Amy ~Hamlet's Mistress says:
This is lovely. And so true. I hate kids today. They think they’re so entitled. It’s disgusting. We all had things we wanted for christmas we didn’t get growing up and we may not have always been super gracious about it. Buy this rampant sense of entitlement? This is new.
statia says:
I swear to all that’s holy, if my kids ever talk like that in regards to Christmas or not receiving presents, they’ll never get anything again.
Audra says:
I saw this same set of re-tweets on Facebook and assumed they were fake, because, NO ONE could be so shallow and self-absorbed to even think this stuff, much less say it, right? But since you ‘ve also posted them, I guess they are real and that is so sad.
I can’t imagine living a life where the color of my iphone would make or break my day. I feel sorry for those people. Their lives must be really vapid and hollow.
They need some perspective. One of my friends and co-workers was in a near-fatal car accident on his way home from work at the beginning of our Thanksgiving break last month. His family, including two children, ages 10 and 7 spent this Christmas praying that he would wake up from the coma he’s been in since 11/22. I’m sure that both of those children would gladly agree to never receive another toy again if it meant that they could have their daddy back.
Anna says:
My family decided to take it easy on the presents this year, and it was one of the most relaxing and enjoyable holidays I can remember. It really helps you focus on what’s important.
Sunny says:
Allow me to share a young friend’s status update from Facebook, just so you know that not all teenagers are jerks. Now 15, she was a preemie, born at 31 weeks. Her mother had pre-eclampsia, and young K suffered from intra-uterine growth restriction. She was less than 2 pound at birth.
“Me: I love this blanket so much… Mom: is that the thing you most happy with? Me: omg yes! Mom: with all the money I spent on christmas you happy with the blanket the most… Me: yes by the end of the week it won’t be soft anymore! Mom: yeah with the way you’re manhandling it no probably not!”
She was happiest with a blanket!! Her Christmas Eve status was this:
“cant wait to be with the family tonight :)”
She’s a gem, that’s for sure. Good teenagers DO exist!
Leslie says:
This made me cry. Yes, I would have given it all to have my dad see my 3 year old this Christmas…or to have met her at all….
Karen says:
Hear, hear.
The other sad part is that, deep down, many of these people aren’t even this selfish at heart. As the social networking phenomenon continues to explode over the internet, we see more and more of this “complain and be credible” mentality. You get a bunch of people together who decide they need some kind of mutual agenda and one of the most popular ones seems to be to find something to put down and share communal outrage at.

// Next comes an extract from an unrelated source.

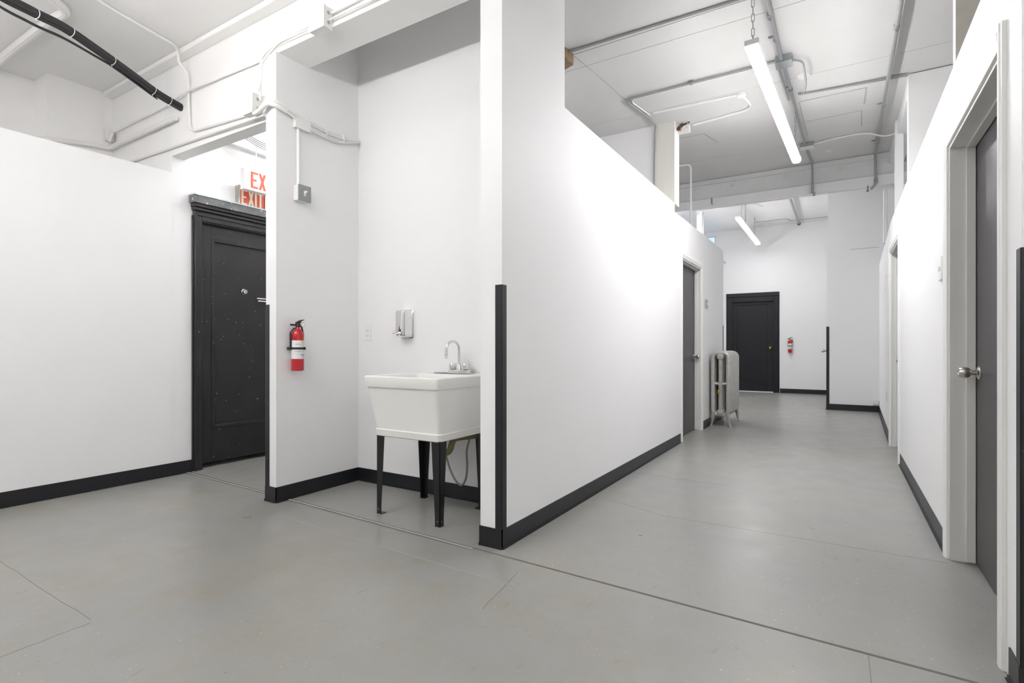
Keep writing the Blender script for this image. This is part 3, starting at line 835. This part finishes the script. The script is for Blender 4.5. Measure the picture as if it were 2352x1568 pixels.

The Age of Entitlement is bad enough without people deciding its a cultural event that can’t be missed lest they appear uncool. Oh for a way to make good vibes fashionable!
Amy says:
I agree completely.
J. P Martin says:
Let me join in on the “well said” band wagon! Happy Christmas to you and your family from Toronto, Canada.
AmazingGreis says:
Great post Mike!
Hope you all had a very Merry Christmas!
Hope to see you all again at some point in 2012.
Jennifer says:
This made me cry. Thank you.
Alexandra :) says:
Im a teenager. Thank you for that.
And LOVE that pic of you and Madeline.